Golden Sahara II 60’lı yıllarda tıpkı oryata çıktığı gibi bir serap gibi aniden ortadan kayboldu ve uzun bir zaman haber alınamadı. Street 2018 yılında hayatını kaybedene kadar otomobil hakkında şehir efsaneleri dışında hiçbir bilgi alınamadı. Otomobil ise Street’in Ohio’daki evinin garajında duruyordu. Klairmont Collection’ın sahibi Larry Klairmont, Golden Sahara II’yi müzayedede 385.000 dolarak satın aldı ve bu ileri görüşlülüğün deha ile birleştiği vizyoner otomobili hassas ve özenli bir restorasyon için Chicago merkezli “Speakeasy Customs and Classics” e teslim edildi.

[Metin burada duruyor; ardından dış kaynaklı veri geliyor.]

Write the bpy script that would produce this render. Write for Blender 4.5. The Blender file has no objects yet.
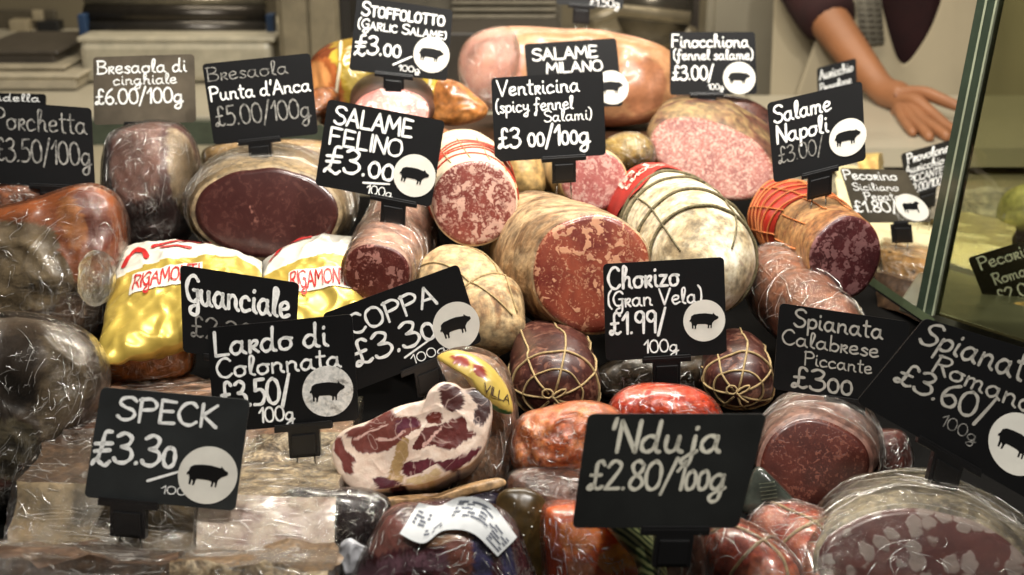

Golden Sahara II’nin yeniden ortaya çıktığını duyan Goodyear, 1950’lerin “Neotan” lastiklerine saygı duruşunda bulunmak üzere Led ışıklarla donatılmış orijinal yeni lastikler üretip vererek katkıda bulundu. Yeniden aslına uygun hale getirilen ve Cenevre fuarı başta olmak üzere bir çok fuarı ziyaret eden Golden Sahara II; iki yüzden fazla konsept araçlarını sergilediği Klairmont Collection müzesinde hala ziyaretçileri kendine hayran bırakmaya devam ediyor.